◆ **EXERCISE DETAILS**
List the lines of this listing that hold the word "scene".

◆ **PROVIDED MATERIAL**
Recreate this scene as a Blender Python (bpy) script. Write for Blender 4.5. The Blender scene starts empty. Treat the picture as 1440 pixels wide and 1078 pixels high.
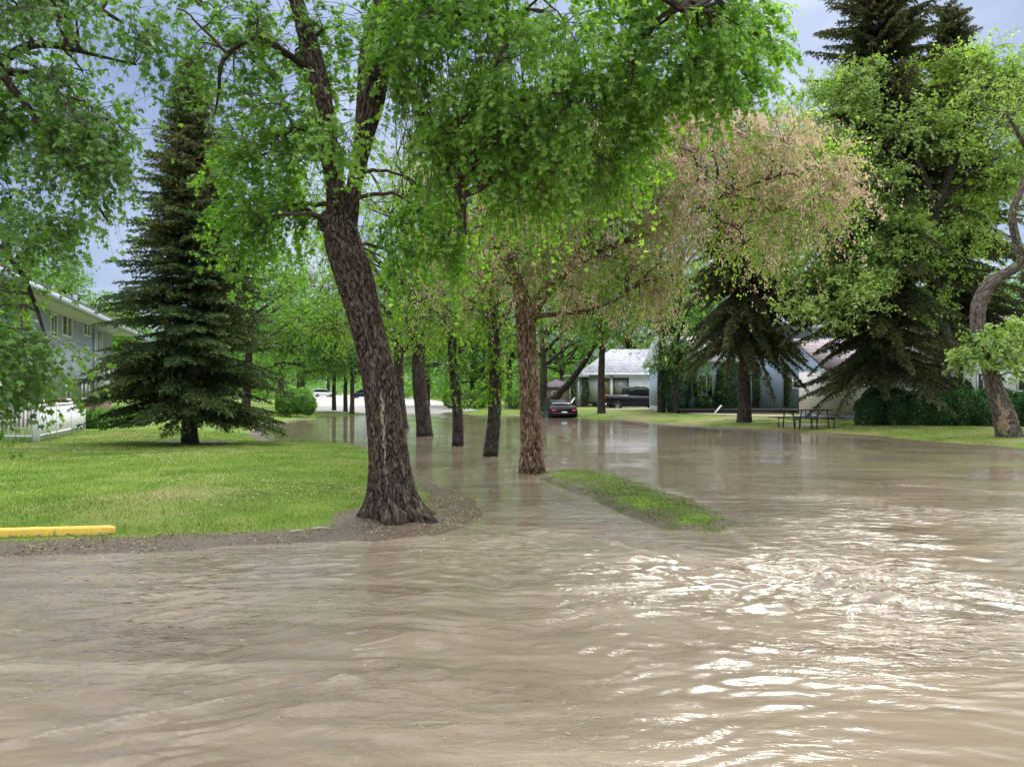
import bpy, math, random
import numpy as np
from mathutils import Vector, Matrix
S = bpy.context.scene
COL = S.collection
R = np.random.default_rng(7)
random.seed(7)
F = 1088.0; HZ = 549.0; CZ = 1.65
def P(px, py, D):
    return np.array([(px-720)/F*D, D, CZ+(HZ-py)/F*D])
def G(px, py, z=0.0):
    D = (CZ-z)*F/(py-HZ)
    return np.array([(px-720)/F*D, D])
def nrm(v): return v/np.maximum(np.linalg.norm(v, axis=-1, keepdims=True), 1e-9)

# ------------------------------------------------------------------ noise
_pr = np.random.default_rng(11)
_perm = np.concatenate([_pr.permutation(256)]*3)
_grad = nrm(_pr.normal(size=(256, 3)))
def pn(p):
    p = np.asarray(p, float); i = np.floor(p).astype(int); f = p-i
    u = f*f*f*(f*(f*6-15)+10); i &= 255; out = 0
    for dx in (0, 1):
        for dy in (0, 1):
            for dz in (0, 1):
                h = _perm[_perm[_perm[(i[:, 0]+dx) & 255]+((i[:, 1]+dy) & 255)]+((i[:, 2]+dz) & 255)]
                g = _grad[h & 255]
                d = g[:, 0]*(f[:, 0]-dx)+g[:, 1]*(f[:, 1]-dy)+g[:, 2]*(f[:, 2]-dz)
                w = (u[:, 0] if dx else 1-u[:, 0])*(u[:, 1] if dy else 1-u[:, 1])*(u[:, 2] if dz else 1-u[:, 2])
                out = out+w*d
    return out*1.6
def n2(x, y, s, o=0.0):
    x = np.asarray(x, float).ravel(); y = np.asarray(y, float).ravel()
    return pn(np.stack([x*s+o, y*s-o, np.full_like(x, o*1.7+.5)], 1))

# ------------------------------------------------------------------ mesh builder
class MB:
    def __init__(s): s.V = []; s.F = []; s.A = []; s.K = []; s.M = []; s.n = 0
    def add(s, v, f, rnd=0.5, bk=None, mat=0):
        v = np.asarray(v, float).reshape(-1, 3); n = len(v)
        s.V.append(v)
        if len(f):
            if isinstance(f, np.ndarray): s.F.append(f+s.n); s.M.append(np.full(len(f), mat))
            else:
                for q in f: s.F.append(np.array([q])+s.n); s.M.append(np.array([mat]))
        s.A.append(np.full(n, float(rnd)) if np.isscalar(rnd) else np.asarray(rnd, float).ravel())
        s.K.append(v if bk is None else bk)
        s.n += n; return s
    def box(s, c, h, rz=0, rnd=.5, mat=0, taper=1.0):
        x, y, z = h
        v = np.array([[a*x*(taper if k > 0 else 1), b*y*(taper if k > 0 else 1), k*z] for k in (-1, 1) for a, b in ((-1, -1), (1, -1), (1, 1), (-1, 1))], float)
        cs, sn = math.cos(rz), math.sin(rz)
        v = np.stack([v[:, 0]*cs-v[:, 1]*sn, v[:, 0]*sn+v[:, 1]*cs, v[:, 2]], 1)+np.asarray(c, float)
        return s.add(v, np.array([[3, 2, 1, 0], [4, 5, 6, 7], [0, 1, 5, 4], [1, 2, 6, 5], [2, 3, 7, 6], [3, 0, 4, 7]]), rnd, mat=mat)
    def bar(s, a, b, r, ns=8, rnd=.5, mat=0):
        v, f, k = tube(np.array([a, b], float), np.array([r, r]), ns, cap=True)
        return s.add(v, f, rnd, k, mat)
    def tube(s, p, r, ns=8, rnd=.5, mat=0):
        v, f, k = tube(p, r, ns); return s.add(v, f, rnd, k, mat)
    def prism(s, pts, y0, y1, M=None, rnd=.5, mat=0, inset=None):
        """polygon pts (x,z), extruded along y; inset: scale/offset function for far end"""
        n = len(pts); a = [(p[0], y0, p[1]) for p in pts]; b = [(p[0], y1, p[1]) for p in pts]
        v = np.array(a+b, float)
        if M is not None: v = xf(v, M)
        f = [list(range(n))[::1], list(range(2*n-1, n-1, -1))]
        s.add(v, [], rnd, mat=mat); off = s.n-2*n
        for q in f: s.F.append(np.array([q])+off); s.M.append(np.array([mat]))
        q = np.array([[i+n, (i+1) % n+n, (i+1) % n, i] for i in range(n)])
        s.F.append(q+off); s.M.append(np.full(n, mat)); return s
    def build(s, name, mats, parent=None, smooth=False, loc=None):
        V = np.concatenate(s.V); me = bpy.data.meshes.new(name)
        if loc is not None: V = V-np.asarray(loc)
        sizes = np.concatenate([np.full(len(f), f.shape[1]) for f in s.F]); loops = np.concatenate([f.ravel() for f in s.F])
        me.vertices.add(len(V)); me.vertices.foreach_set('co', V.astype(np.float32).ravel())
        me.loops.add(len(loops)); me.loops.foreach_set('vertex_index', loops.astype(np.int32))
        me.polygons.add(len(sizes)); st = np.concatenate([[0], np.cumsum(sizes)[:-1]])
        me.polygons.foreach_set('loop_start', st.astype(np.int32)); me.polygons.foreach_set('loop_total', sizes.astype(np.int32))
        if not isinstance(mats, (list, tuple)): mats = [mats]
        for m in mats: me.materials.append(m)
        me.polygons.foreach_set('material_index', np.concatenate(s.M).astype(np.int32))
        if smooth: me.polygons.foreach_set('use_smooth', np.ones(len(sizes), bool))
        me.update(calc_edges=True)
        a = me.attributes.new('rnd', 'FLOAT', 'POINT'); a.data.foreach_set('value', np.concatenate(s.A).astype(np.float32))
        k = np.concatenate(s.K)
        a = me.attributes.new('bk', 'FLOAT_VECTOR', 'POINT'); a.data.foreach_set('vector', k.astype(np.float32).ravel())
        o = bpy.data.objects.new(name, me); COL.objects.link(o)
        if parent is not None: o.parent = parent
        elif loc is not None: o.location = loc
        return o
def xf(v, M):
    v = np.asarray(v, float); A = np.array(M)[:3, :3]; return v@A.T+np.array(M)[:3, 3]
def tube(p, r, ns=8, cap=False):
    p = np.asarray(p, float); r = np.asarray(r, float); n = len(p)
    t = nrm(np.gradient(p, axis=0)); up = np.array([0, 1., 0]) if abs(t[0][2]) > .5 else np.array([0, 0, 1.])
    u = nrm(np.cross(t[0], up)); U = [u]
    for i in range(1, n):
        u = u-t[i]*np.dot(u, t[i]); u = nrm(u); U.append(u)
    U = np.array(U); W = np.cross(t, U); a = np.arange(ns)*2*np.pi/ns
    ring = p[:, None]+(U[:, None]*np.cos(a)[None, :, None]+W[:, None]*np.sin(a)[None, :, None])*r[:, None, None]
    L = np.concatenate([[0], np.cumsum(np.linalg.norm(np.diff(p, axis=0), axis=1))])
    bk = np.stack([np.cos(a)[None]*r[:, None], np.sin(a)[None]*r[:, None], np.repeat(L[:, None], ns, 1)], 2)
    i = np.arange(n-1)[:, None]*ns; j = np.arange(ns)[None]; j2 = (j+1) % ns
    f = np.stack([i+j, i+j2, i+ns+j2, i+ns+j], 2).reshape(-1, 4)
    if cap:
        fl = [q for q in f]+[np.arange(ns)[::-1], (n-1)*ns+np.arange(ns)]
        return ring.reshape(-1, 3), [list(map(int, q)) for q in fl], bk.reshape(-1, 3)
    return ring.reshape(-1, 3), f, bk.reshape(-1, 3)
def spline(p, m):
    """Catmull-Rom through rows of p (any width), m samples"""
    p = np.asarray(p, float); n = len(p); q = np.vstack([2*p[0]-p[1], p, 2*p[-1]-p[-2]])
    t = np.linspace(0, n-1-1e-6, m); i = t.astype(int); f = (t-i)[:, None]
    a, b, c, d = q[i], q[i+1], q[i+2], q[i+3]
    return .5*((2*b)+(c-a)*f+(2*a-5*b+4*c-d)*f*f+(3*b-a-3*c+d)*f**3)

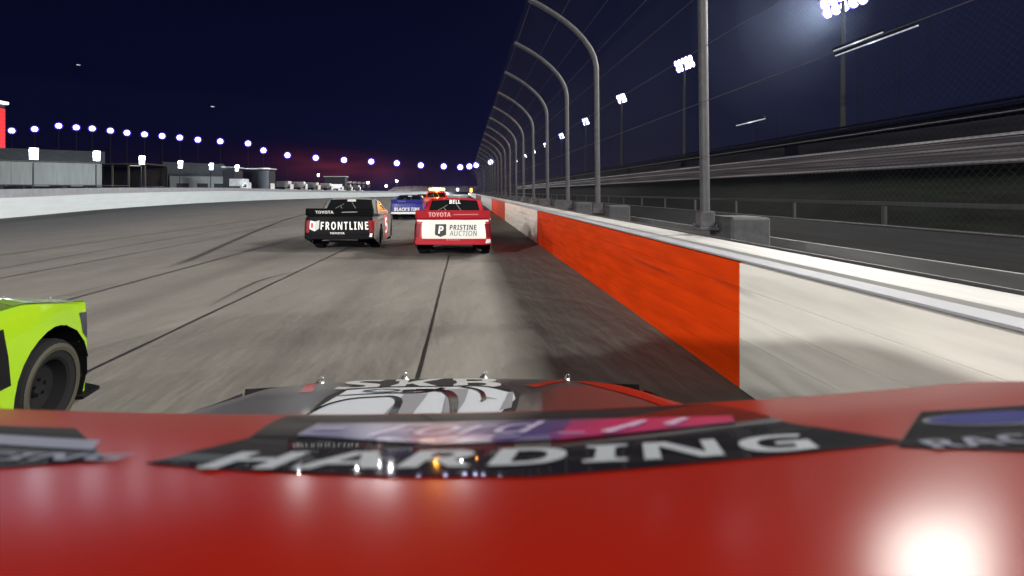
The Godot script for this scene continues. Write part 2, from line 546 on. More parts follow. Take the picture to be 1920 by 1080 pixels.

◆ **OUTPUT OF THE TASK**
Recreate this scene as a Blender Python (bpy) script. Write for Blender 4.5. The Blender scene starts empty. Treat the picture as 1440 pixels wide and 1078 pixels high.
S = bpy.context.scene
The Godot script for this scene continues. Write part 2, from line 546 on. More parts follow. Take the picture to be 1920 by 1080 pixels.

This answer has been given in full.